Scene script records:

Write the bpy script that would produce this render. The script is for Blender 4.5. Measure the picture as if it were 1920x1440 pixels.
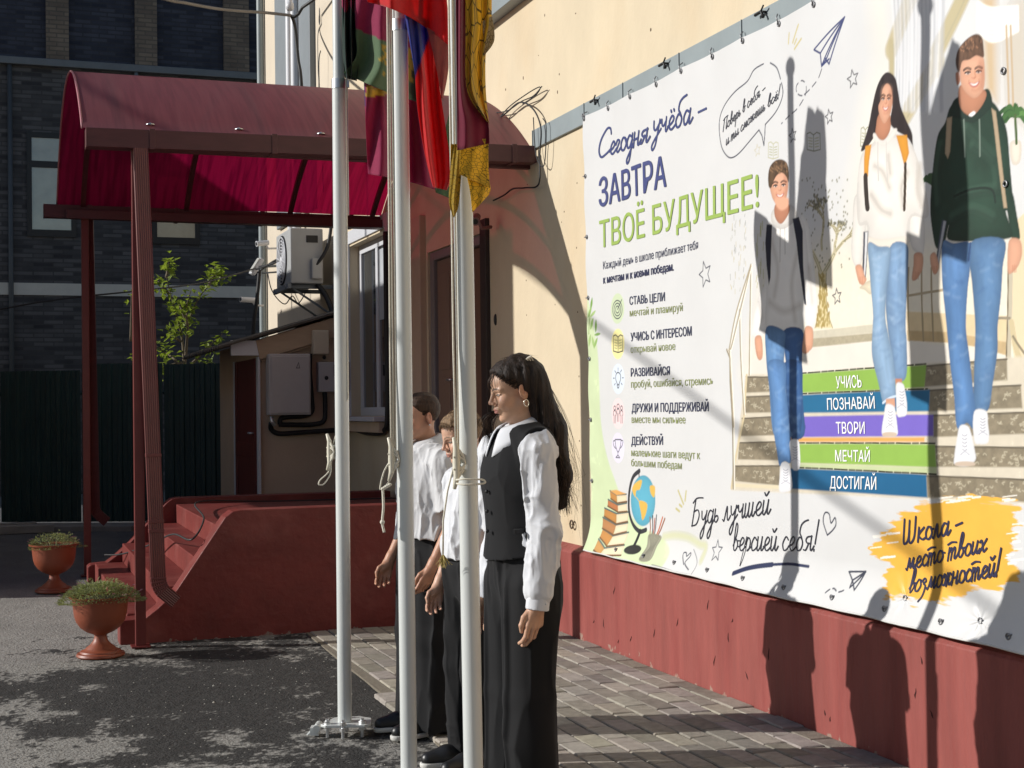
import bpy, bmesh, math, random
import numpy as np
from math import sin, cos, tan, atan, atan2, pi, sqrt, radians
from mathutils import Vector, Matrix
for o in list(bpy.data.objects):
    bpy.data.objects.remove(o)
random.seed(7)
SC = bpy.context.scene
COL = SC.collection
# ------------------------------------------------------------------ camera
F_PX = 2662.0
YAW, PITCH, ROLL, EYE, DIST = atan(960 / F_PX), 0.0158, 0.013, 1.5, 3.476
cam = bpy.data.cameras.new("camera")
cam.sensor_width = 36.0
cam.lens = F_PX / 1920 * 36
cam.clip_end = 500
cam_o = bpy.data.objects.new("camera", cam)
COL.objects.link(cam_o)
_f = Vector((sin(YAW) * cos(PITCH), cos(YAW) * cos(PITCH), sin(PITCH)))
_r = Vector((cos(YAW), -sin(YAW), 0))
_u = _r.cross(_f)
CR = _r * cos(ROLL) - _u * sin(ROLL)
CU = _u * cos(ROLL) + _r * sin(ROLL)
CF = _f
CAM = Vector((-DIST, 0, EYE))
_m = Matrix((CR, CU, -CF)).transposed().to_4x4()
_m.translation = CAM
cam_o.matrix_world = _m
SC.camera = cam_o
# ------------------------------------------------------------------ sky, sun, exposure
SUN_EL, SUN_SLOPE = radians(24.2), 0.315
_h = Vector((-1, SUN_SLOPE, 0)).normalized()
SUN = Vector((_h.x * cos(SUN_EL), _h.y * cos(SUN_EL), sin(SUN_EL)))
w = bpy.data.worlds.new("World")
SC.world = w
w.use_nodes = True
nt = w.node_tree
sky = nt.nodes.new("ShaderNodeTexSky")
sky.sky_type = 'NISHITA'
sky.sun_disc = False
sky.sun_elevation = SUN_EL
sky.sun_rotation = atan2(SUN.x, SUN.y)
sky.air_density = 1.0
sky.dust_density = 0.6
sky.ozone_density = 2.0
nt.links.new(sky.outputs[0], nt.nodes["Background"].inputs[0])
nt.nodes["Background"].inputs[1].default_value = 0.074
sl = bpy.data.lights.new("sun", 'SUN')
sl.energy = 4.0
sl.angle = radians(0.5)
sl.color = (1.0, 0.968, 0.918)
so = bpy.data.objects.new("sun", sl)
COL.objects.link(so)
so.rotation_euler = SUN.to_track_quat('Z', 'Y').to_euler()
SC.view_settings.view_transform = 'Standard'
SC.view_settings.look = 'None'
SC.view_settings.exposure = 0.17
SC.view_settings.gamma = 1.0
SC.cycles.max_bounces = 8
SC.cycles.transparent_max_bounces = 8

# ------------------------------------------------------------------ helpers
def ray(x, y):
    return CF + CR * ((x - 960) / F_PX) + CU * ((720 - y) / F_PX)
def on_plane(x, y, axis, val):
    r = ray(x, y)
    return CAM + r * ((val - CAM[axis]) / r[axis])
def at_depth(x, y, d):
    return CAM + ray(x, y) * d
def lin(c):
    return c / 12.92 if c <= 0.04045 else ((c + 0.055) / 1.055) ** 2.4
def S(r, g, b):
    return (lin(r / 255), lin(g / 255), lin(b / 255))

def mat(name, col, rough=0.6, var=0.12, vscale=4.0, bump=0.0, bscale=60.0, metal=0.0, spec=0.5, stretch=(1, 1, 1),
        trans=None, attr=None, sss=0.0, col2=None, detail=4.0, c2lo=0.5, c2hi=0.65, sheen=0.0, coat=0.0):
    """Principled material whose colour and relief come from noise on object coordinates."""
    m = bpy.data.materials.new(name)
    m.use_nodes = True
    n, l = m.node_tree.nodes, m.node_tree.links
    p = n["Principled BSDF"]
    p.inputs["Roughness"].default_value = rough
    p.inputs["Metallic"].default_value = metal
    p.inputs["Specular IOR Level"].default_value = spec
    if sheen:
        p.inputs["Sheen Weight"].default_value = sheen
    if coat:
        p.inputs["Coat Weight"].default_value = coat
    if sss:
        p.inputs["Subsurface Weight"].default_value = sss
        p.inputs["Subsurface Radius"].default_value = (0.012, 0.004, 0.002)
    tc = n.new("ShaderNodeTexCoord")
    mp = n.new("ShaderNodeMapping")
    mp.inputs["Scale"].default_value = stretch
    l.new(tc.outputs["Object"], mp.inputs[0])
    nz = n.new("ShaderNodeTexNoise")
    nz.inputs["Scale"].default_value = vscale
    nz.inputs["Detail"].default_value = detail
    nz.inputs["Roughness"].default_value = 0.6
    l.new(mp.outputs[0], nz.inputs["Vector"])
    mr = n.new("ShaderNodeMapRange")
    mr.inputs["From Min"].default_value = 0.25
    mr.inputs["From Max"].default_value = 0.75
    mr.inputs["To Min"].default_value = 1 - var
    mr.inputs["To Max"].default_value = 1 + var
    l.new(nz.outputs["Fac"], mr.inputs["Value"])
    mx = n.new("ShaderNodeMix")
    mx.data_type = 'RGBA'
    mx.blend_type = 'MULTIPLY'
    mx.inputs["Factor"].default_value = 1.0
    if attr:
        at = n.new("ShaderNodeAttribute")
        at.attribute_name = attr
        l.new(at.outputs["Color"], mx.inputs["A"])
    elif col2 is not None:
        nz2 = n.new("ShaderNodeTexNoise")
        nz2.inputs["Scale"].default_value = vscale * 0.7
        nz2.inputs["Detail"].default_value = 6
        l.new(mp.outputs[0], nz2.inputs["Vector"])
        cr = n.new("ShaderNodeMapRange")
        cr.inputs["From Min"].default_value = c2lo
        cr.inputs["From Max"].default_value = c2hi
        l.new(nz2.outputs["Fac"], cr.inputs["Value"])
        m2 = n.new("ShaderNodeMix")
        m2.data_type = 'RGBA'
        m2.inputs["A"].default_value = (*col, 1)
        m2.inputs["B"].default_value = (*col2, 1)
        l.new(cr.outputs[0], m2.inputs["Factor"])
        l.new(m2.outputs["Result"], mx.inputs["A"])
    else:
        mx.inputs["A"].default_value = (*col, 1)
    l.new(mr.outputs[0], mx.inputs["B"])
    l.new(mx.outputs["Result"], p.inputs["Base Color"])
    if bump:
        nb = n.new("ShaderNodeTexNoise")
        nb.inputs["Scale"].default_value = bscale
        nb.inputs["Detail"].default_value = 5
        l.new(mp.outputs[0], nb.inputs["Vector"])
        b = n.new("ShaderNodeBump")
        b.inputs["Strength"].default_value = min(1.0, bump)
        b.inputs["Distance"].default_value = 0.01
        l.new(nb.outputs["Fac"], b.inputs["Height"])
        l.new(b.outputs[0], p.inputs["Normal"])
    if trans:
        tb = n.new("ShaderNodeBsdfTranslucent")
        if attr:
            l.new(mx.outputs["Result"], tb.inputs["Color"])
        else:
            tb.inputs["Color"].default_value = (*trans[0], 1)
        ms = n.new("ShaderNodeMixShader")
        ms.inputs[0].default_value = trans[1]
        l.new(p.outputs[0], ms.inputs[1])
        l.new(tb.outputs[0], ms.inputs[2])
        l.new(ms.outputs[0], n["Material Output"].inputs[0])
    return m

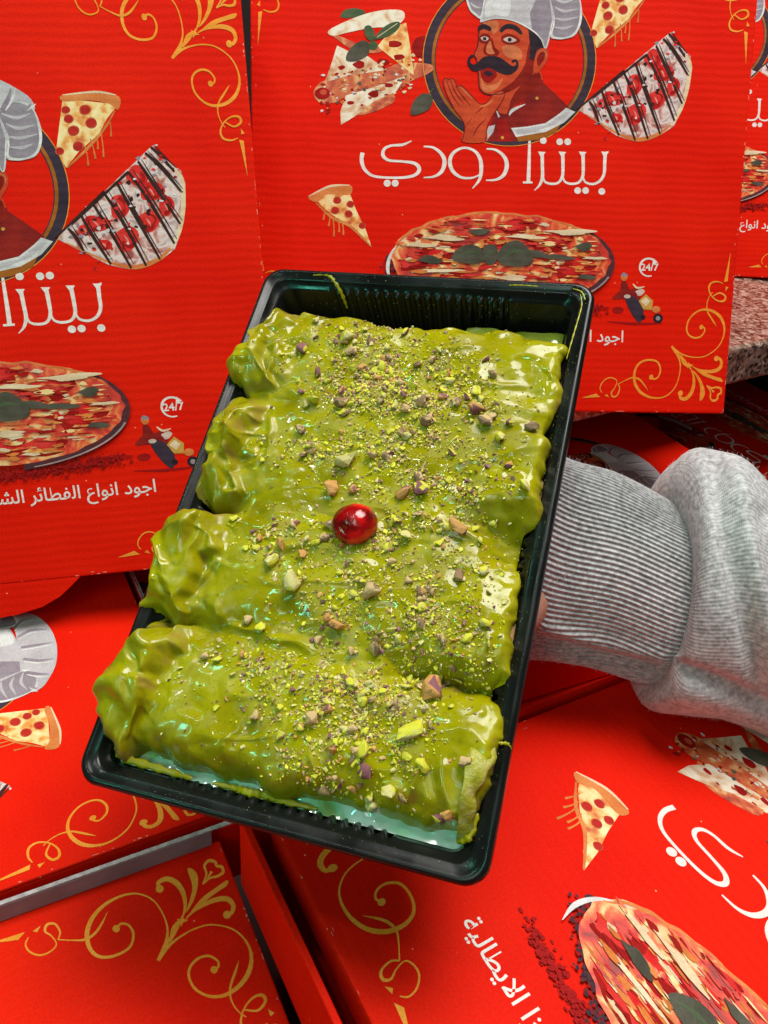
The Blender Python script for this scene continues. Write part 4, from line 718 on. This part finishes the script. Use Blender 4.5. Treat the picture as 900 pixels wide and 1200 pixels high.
SPECIAL = [
(33, 196, 2.8, 'purple'), (54, 202, 3.1, 'pale'), (56, 196, 2.8, 'tan'), (44, 183, 2.2, 'purple'), (48, 168, 3.1, 'lime'), (60, 169, 2.8, 'brown'),
(46, 154, 2.2, 'brown'), (70, 143, 4.3, 'pale'), (80, 146, 2.2, 'tan'), (67, 129, 3.7, 'orange'), (76, 130, 1.9, 'orange'), (71, 113, 2.5, 'tan'),
(95, 174, 2.5, 'tan'), (89, 169, 2.2, 'tan'), (119, 173, 4.0, 'orange'), (117, 181, 2.5, 'lime'), (110, 175, 2.5, 'tan'), (99, 165, 2.8, 'brown'),
(123, 167, 2.8, 'brown'), (130, 160, 2.8, 'lime'), (143, 139, 3.1, 'lime'), (97, 132, 2.8, 'orange'), (104, 134, 3.1, 'purple'), (122, 122, 4.0, 'orange'),
(102, 113, 3.1, 'lime'), (97, 119, 1.9, 'purple'), (121, 190, 1.9, 'tan'), (94, 195, 1.9, 'tan'), (89, 180, 2.2, 'pale'), (142, 168, 2.5, 'brown'),
(91, 158, 2.2, 'tan'), (87, 147, 2.2, 'brown'), (101, 139, 2.2, 'tan'), (116, 114, 2.2, 'pale'), (94, 89, 3.4, 'tan'), (85, 74, 3.1, 'orange'),
(64, 86, 3.7, 'pale'), (126, 102, 2.5, 'tan'), (135, 104, 1.9, 'pale'), (139, 84, 2.2, 'lime'), (125, 76, 2.2, 'tan'), (92, 66, 1.9, 'tan'),
(101, 69, 2.5, 'brown'), (125, 64, 2.2, 'lime'), (125, 58, 4.7, 'orange'), (92, 43, 1.9, 'orange'), (87, 39, 2.8, 'tan'), (122, 42, 3.7, 'lime'),
(104, 43, 1.9, 'pale'), (107, 32, 3.1, 'lime'), (96, 30, 2.2, 'orange'), (109, 26, 2.8, 'purple'), (119, 21, 3.1, 'lime'), (113, 16, 2.8, 'pale'),
(124, 20, 2.2, 'tan'), (137, 18, 2.5, 'purple'), (140, 19, 2.5, 'orange'), (129, 32, 2.2, 'lime'), (141, 12, 2.2, 'orange'), (95, 17, 2.2, 'tan'),
(143, 36, 2.2, 'brown'), (63, 100, 1.9, 'orange'), (52, 94, 2.8, 'pale'), (54, 102, 2.5, 'orange'), (49, 71, 2.2, 'tan'), (55, 68, 2.2, 'lime'),
(51, 97, 1.9, 'purple')]
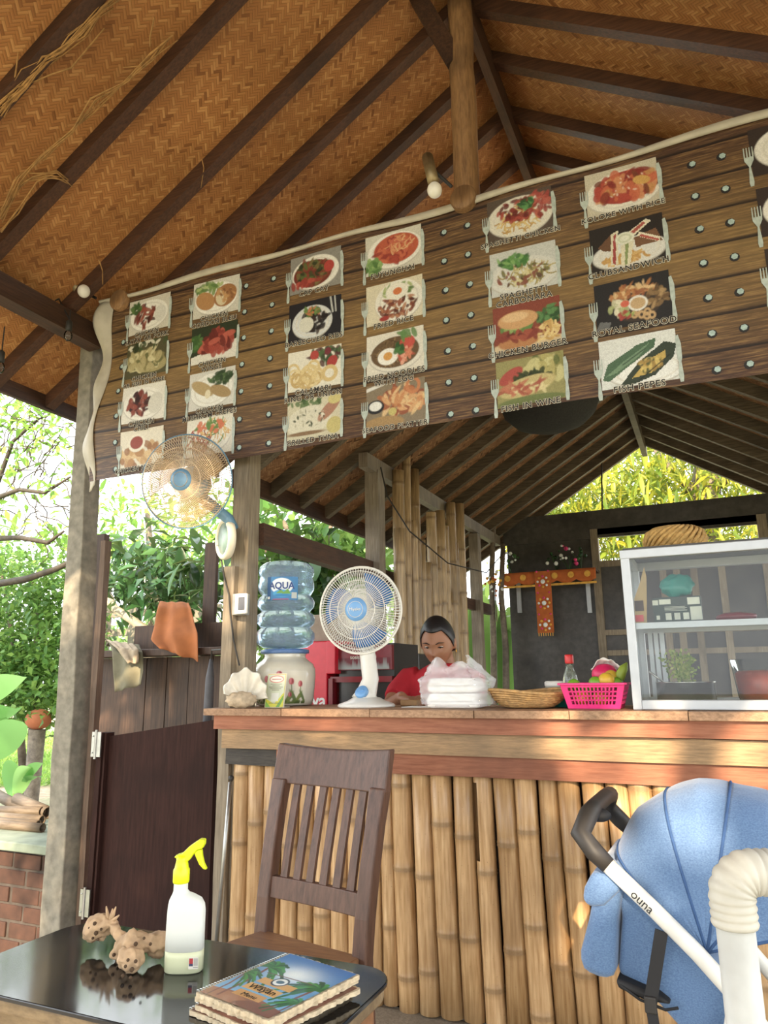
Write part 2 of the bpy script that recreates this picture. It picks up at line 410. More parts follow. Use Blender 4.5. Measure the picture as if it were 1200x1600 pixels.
slope_plane('matting', XR, RY0, RY1, roofz, MT['woven_mat'], ceil, RX)
RAFY = [-1.5, -1.08, -.66, -.22, .2, .62, 1.06, 1.48] + [1.71, 2.13, 2.64, 3.02, 3.45, 3.88, 4.3, 4.68][0:]
RAFY = [-1.62, -1.2, -.78, -.36, .06, .48, .9, 1.31, 1.71, 2.13, 2.64, 3.02, 3.45, 3.88, 4.3, 4.68]
for y in RAFY:
    MB().bar((XL, y, roofz(XL)-.035), (RX, y, RZ-.035), .062, .085, seg=4, jit=.003).build('rafter', MT['rafter_wood'], ceil)
RAFR = [-1.5, -1.06, -.6, -.16, .28, .7, 1.12, 1.53, 1.95, 2.38, 2.72, 3.07, 3.45, 3.9, 4.3, 4.68]
for y in RAFR:
    MB().bar((XR, y, roofz(XR)-.035), (RX, y, RZ-.035), .062, .085, seg=4, jit=.003).build('rafter', MT['rafter_wood'], ceil)
MB().bar((RX, RY0, RZ-.13), (RX, RY1, RZ-.13), .05, .16, seg=6, jit=.003).build('ridge_beam', MT['dark_beam'], ceil)
MB().bar((XL, RY0, roofz(XL)-.02), (XL, RY1, roofz(XL)-.02), .03, .12).build('fascia_board', MT['dark_beam'], ceil)
MB().bar((XR, RY0, roofz(XR)-.02), (XR, RY1, roofz(XR)-.02), .03, .12).build('fascia_board', MT['dark_beam'], ceil)
o = MB().bar((-3.085, -1.8, 3.16), (-3.085, 2.86, 3.16), .1, .12, seg=6, jit=.003).build('eave_beam', MT['dark_beam'])
tag(o, 'dark eave beam meeting the concrete post under the roof edge', 'beam')
o = MB().bar((1.37, -1.8, 3.17), (1.37, 2.95, 3.17), .1, .15, seg=6, jit=.003).build('eave_beam', MT['dark_beam'])
tag(o, 'dark eave beam on the far right side of the terrace', 'beam')
o = MB().bar((-3.08, 2.92, 3.2), (1.45, 2.92, 3.2), .1, .14, seg=6, jit=.003).build('tie_beam', MT['dark_beam'])
tag(o, 'dark tie beam behind the top of the menu banner', 'beam')
kp = MB(); pts = [(RX+random.uniform(-.004, .004), 2.86, 3.28+k*.14) for k in range(10)]
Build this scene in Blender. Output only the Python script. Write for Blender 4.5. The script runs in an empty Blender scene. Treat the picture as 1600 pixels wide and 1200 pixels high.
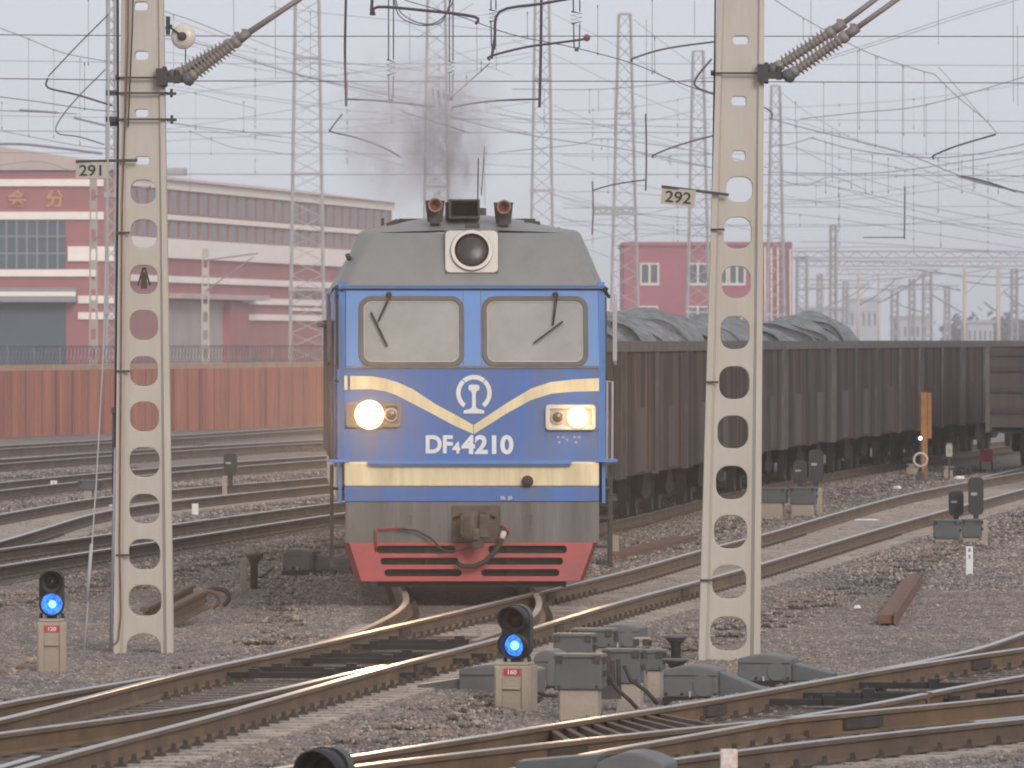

**GIVEN PROBLEM**
Write out again exactly the lines from the start of the data above through the line containing "SC.cycles.transparent_max_bounces = 8", inclusive, excluding any pictures.

**ANSWER TO THIS PROBLEM**
Write the bpy script that would produce this render. The script is for Blender 4.5. Measure the picture as if it were 1920x1440 pixels.
import bpy, bmesh, math, random
import numpy as np
from math import sin, cos, tan, atan, atan2, pi, sqrt, radians
from mathutils import Vector, Matrix
for o in list(bpy.data.objects):
    bpy.data.objects.remove(o)
random.seed(7)
SC = bpy.context.scene
COL = SC.collection
# ------------------------------------------------------------------ camera
F_PX = 2662.0
YAW, PITCH, ROLL, EYE, DIST = atan(960 / F_PX), 0.0158, 0.013, 1.5, 3.476
cam = bpy.data.cameras.new("camera")
cam.sensor_width = 36.0
cam.lens = F_PX / 1920 * 36
cam.clip_end = 500
cam_o = bpy.data.objects.new("camera", cam)
COL.objects.link(cam_o)
_f = Vector((sin(YAW) * cos(PITCH), cos(YAW) * cos(PITCH), sin(PITCH)))
_r = Vector((cos(YAW), -sin(YAW), 0))
_u = _r.cross(_f)
CR = _r * cos(ROLL) - _u * sin(ROLL)
CU = _u * cos(ROLL) + _r * sin(ROLL)
CF = _f
CAM = Vector((-DIST, 0, EYE))
_m = Matrix((CR, CU, -CF)).transposed().to_4x4()
_m.translation = CAM
cam_o.matrix_world = _m
SC.camera = cam_o
# ------------------------------------------------------------------ sky, sun, exposure
SUN_EL, SUN_SLOPE = radians(24.2), 0.315
_h = Vector((-1, SUN_SLOPE, 0)).normalized()
SUN = Vector((_h.x * cos(SUN_EL), _h.y * cos(SUN_EL), sin(SUN_EL)))
w = bpy.data.worlds.new("World")
SC.world = w
w.use_nodes = True
nt = w.node_tree
sky = nt.nodes.new("ShaderNodeTexSky")
sky.sky_type = 'NISHITA'
sky.sun_disc = False
sky.sun_elevation = SUN_EL
sky.sun_rotation = atan2(SUN.x, SUN.y)
sky.air_density = 1.0
sky.dust_density = 0.6
sky.ozone_density = 2.0
nt.links.new(sky.outputs[0], nt.nodes["Background"].inputs[0])
nt.nodes["Background"].inputs[1].default_value = 0.074
sl = bpy.data.lights.new("sun", 'SUN')
sl.energy = 4.0
sl.angle = radians(0.5)
sl.color = (1.0, 0.968, 0.918)
so = bpy.data.objects.new("sun", sl)
COL.objects.link(so)
so.rotation_euler = SUN.to_track_quat('Z', 'Y').to_euler()
SC.view_settings.view_transform = 'Standard'
SC.view_settings.look = 'None'
SC.view_settings.exposure = 0.17
SC.view_settings.gamma = 1.0
SC.cycles.max_bounces = 8
SC.cycles.transparent_max_bounces = 8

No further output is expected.